Records with scene code
•••

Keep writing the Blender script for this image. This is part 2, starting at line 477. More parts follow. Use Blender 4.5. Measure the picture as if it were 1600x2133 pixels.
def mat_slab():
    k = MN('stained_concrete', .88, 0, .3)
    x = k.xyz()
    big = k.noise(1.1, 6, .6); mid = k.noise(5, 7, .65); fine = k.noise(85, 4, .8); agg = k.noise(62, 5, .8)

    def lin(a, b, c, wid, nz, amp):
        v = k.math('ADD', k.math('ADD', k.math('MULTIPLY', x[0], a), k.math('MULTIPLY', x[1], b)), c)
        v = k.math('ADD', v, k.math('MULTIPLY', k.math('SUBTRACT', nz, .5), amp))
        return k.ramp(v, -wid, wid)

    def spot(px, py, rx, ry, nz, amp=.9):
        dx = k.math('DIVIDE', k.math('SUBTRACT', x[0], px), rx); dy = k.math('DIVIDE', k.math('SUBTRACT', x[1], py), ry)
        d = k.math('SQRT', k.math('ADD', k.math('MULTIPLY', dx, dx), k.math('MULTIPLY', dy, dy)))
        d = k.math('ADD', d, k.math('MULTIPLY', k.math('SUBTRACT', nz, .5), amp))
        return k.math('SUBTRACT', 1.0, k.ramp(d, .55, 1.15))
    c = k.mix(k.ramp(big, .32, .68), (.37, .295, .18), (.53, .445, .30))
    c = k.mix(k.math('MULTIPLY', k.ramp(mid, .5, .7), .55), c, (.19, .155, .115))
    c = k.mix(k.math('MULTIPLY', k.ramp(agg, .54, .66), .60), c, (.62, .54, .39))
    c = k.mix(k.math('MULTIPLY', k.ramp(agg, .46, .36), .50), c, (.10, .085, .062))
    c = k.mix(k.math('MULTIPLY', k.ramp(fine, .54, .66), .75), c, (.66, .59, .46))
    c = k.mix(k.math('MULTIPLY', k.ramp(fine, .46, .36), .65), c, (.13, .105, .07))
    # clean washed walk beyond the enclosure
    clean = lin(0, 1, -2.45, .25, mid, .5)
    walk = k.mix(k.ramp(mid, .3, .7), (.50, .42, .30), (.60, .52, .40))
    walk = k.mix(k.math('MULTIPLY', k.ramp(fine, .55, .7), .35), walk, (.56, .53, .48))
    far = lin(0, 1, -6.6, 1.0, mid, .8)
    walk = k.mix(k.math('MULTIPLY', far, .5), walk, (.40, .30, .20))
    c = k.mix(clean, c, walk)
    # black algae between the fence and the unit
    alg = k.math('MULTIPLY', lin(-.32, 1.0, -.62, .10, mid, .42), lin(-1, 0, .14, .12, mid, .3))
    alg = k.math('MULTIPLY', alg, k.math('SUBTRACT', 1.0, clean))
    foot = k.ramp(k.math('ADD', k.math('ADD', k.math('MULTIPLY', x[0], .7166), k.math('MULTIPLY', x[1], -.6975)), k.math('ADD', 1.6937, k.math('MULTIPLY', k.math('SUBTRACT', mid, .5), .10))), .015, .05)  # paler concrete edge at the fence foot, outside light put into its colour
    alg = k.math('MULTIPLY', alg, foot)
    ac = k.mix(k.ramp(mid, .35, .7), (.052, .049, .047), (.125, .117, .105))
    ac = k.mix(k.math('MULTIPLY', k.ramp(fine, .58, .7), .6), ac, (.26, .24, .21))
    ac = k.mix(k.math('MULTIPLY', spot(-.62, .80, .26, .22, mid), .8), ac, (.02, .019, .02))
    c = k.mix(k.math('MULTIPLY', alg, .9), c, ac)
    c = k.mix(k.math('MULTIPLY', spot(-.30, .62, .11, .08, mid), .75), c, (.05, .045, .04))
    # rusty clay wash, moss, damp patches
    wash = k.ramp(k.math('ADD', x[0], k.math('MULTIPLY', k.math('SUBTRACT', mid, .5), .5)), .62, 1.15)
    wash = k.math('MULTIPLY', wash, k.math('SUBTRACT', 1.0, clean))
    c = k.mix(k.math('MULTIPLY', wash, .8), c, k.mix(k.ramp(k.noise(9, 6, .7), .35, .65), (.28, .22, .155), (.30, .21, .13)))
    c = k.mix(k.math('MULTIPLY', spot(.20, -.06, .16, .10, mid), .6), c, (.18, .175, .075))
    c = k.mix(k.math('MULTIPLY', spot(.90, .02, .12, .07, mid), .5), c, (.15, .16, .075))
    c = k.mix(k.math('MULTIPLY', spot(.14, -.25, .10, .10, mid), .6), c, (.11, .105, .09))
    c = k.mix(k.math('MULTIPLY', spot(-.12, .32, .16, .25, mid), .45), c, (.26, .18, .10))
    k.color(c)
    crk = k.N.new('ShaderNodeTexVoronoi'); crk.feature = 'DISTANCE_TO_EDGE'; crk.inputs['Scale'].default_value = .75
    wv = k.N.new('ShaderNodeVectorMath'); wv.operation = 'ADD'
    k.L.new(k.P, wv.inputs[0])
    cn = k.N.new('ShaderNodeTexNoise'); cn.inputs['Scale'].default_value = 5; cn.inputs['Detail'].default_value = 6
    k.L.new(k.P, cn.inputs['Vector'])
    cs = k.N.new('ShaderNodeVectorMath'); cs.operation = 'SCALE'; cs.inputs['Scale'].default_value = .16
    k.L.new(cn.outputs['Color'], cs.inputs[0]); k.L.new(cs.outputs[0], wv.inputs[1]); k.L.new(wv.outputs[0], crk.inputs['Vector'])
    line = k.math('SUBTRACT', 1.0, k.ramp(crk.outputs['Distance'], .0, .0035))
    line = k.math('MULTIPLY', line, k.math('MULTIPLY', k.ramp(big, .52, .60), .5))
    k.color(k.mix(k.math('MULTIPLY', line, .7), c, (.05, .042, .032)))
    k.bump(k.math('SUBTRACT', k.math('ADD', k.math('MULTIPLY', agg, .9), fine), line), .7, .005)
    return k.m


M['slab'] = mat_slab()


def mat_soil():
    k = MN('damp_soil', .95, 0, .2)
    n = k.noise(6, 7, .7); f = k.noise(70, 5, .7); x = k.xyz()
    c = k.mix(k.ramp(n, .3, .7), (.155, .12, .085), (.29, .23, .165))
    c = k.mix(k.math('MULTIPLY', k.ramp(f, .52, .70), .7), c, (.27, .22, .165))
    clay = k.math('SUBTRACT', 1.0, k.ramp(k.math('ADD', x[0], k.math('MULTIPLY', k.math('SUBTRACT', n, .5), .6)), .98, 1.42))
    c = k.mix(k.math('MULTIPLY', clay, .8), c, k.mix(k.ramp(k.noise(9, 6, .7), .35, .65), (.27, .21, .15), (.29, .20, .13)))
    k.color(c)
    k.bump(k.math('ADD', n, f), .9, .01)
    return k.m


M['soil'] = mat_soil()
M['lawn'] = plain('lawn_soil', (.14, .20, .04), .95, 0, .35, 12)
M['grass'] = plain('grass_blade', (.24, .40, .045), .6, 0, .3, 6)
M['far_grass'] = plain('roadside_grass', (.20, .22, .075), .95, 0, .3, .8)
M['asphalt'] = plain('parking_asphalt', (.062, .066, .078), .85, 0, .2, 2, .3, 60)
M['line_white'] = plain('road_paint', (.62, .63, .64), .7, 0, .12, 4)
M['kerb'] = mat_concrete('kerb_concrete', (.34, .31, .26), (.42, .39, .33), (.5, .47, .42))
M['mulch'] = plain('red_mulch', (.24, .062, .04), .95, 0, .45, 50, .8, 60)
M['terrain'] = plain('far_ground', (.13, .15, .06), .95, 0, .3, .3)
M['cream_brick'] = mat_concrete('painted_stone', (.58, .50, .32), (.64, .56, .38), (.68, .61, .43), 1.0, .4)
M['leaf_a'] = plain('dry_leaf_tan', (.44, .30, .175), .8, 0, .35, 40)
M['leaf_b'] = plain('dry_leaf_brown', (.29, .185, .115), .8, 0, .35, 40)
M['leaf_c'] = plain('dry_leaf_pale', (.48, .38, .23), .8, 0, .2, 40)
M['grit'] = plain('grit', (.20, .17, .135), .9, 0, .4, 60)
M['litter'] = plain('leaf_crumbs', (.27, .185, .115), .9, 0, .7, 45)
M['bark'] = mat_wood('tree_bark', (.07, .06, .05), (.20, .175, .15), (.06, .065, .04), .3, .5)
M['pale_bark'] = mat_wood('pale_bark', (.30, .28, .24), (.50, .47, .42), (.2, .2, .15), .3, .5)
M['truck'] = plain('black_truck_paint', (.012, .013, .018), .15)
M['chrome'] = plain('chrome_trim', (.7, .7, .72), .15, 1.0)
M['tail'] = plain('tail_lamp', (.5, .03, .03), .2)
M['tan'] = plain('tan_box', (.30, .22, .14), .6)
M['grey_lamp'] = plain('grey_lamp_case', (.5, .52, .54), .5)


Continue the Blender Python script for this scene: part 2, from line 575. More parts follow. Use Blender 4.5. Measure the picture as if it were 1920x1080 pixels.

•••

**TO DO**
Pick out the lines that have the word "part". Copy them all.

**PROBLEM SOLUTION**
Keep writing the Blender script for this image. This is part 2, starting at line 477. More parts follow. Use Blender 4.5. Measure the picture as if it were 1600x2133 pixels.
Continue the Blender Python script for this scene: part 2, from line 575. More parts follow. Use Blender 4.5. Measure the picture as if it were 1920x1080 pixels.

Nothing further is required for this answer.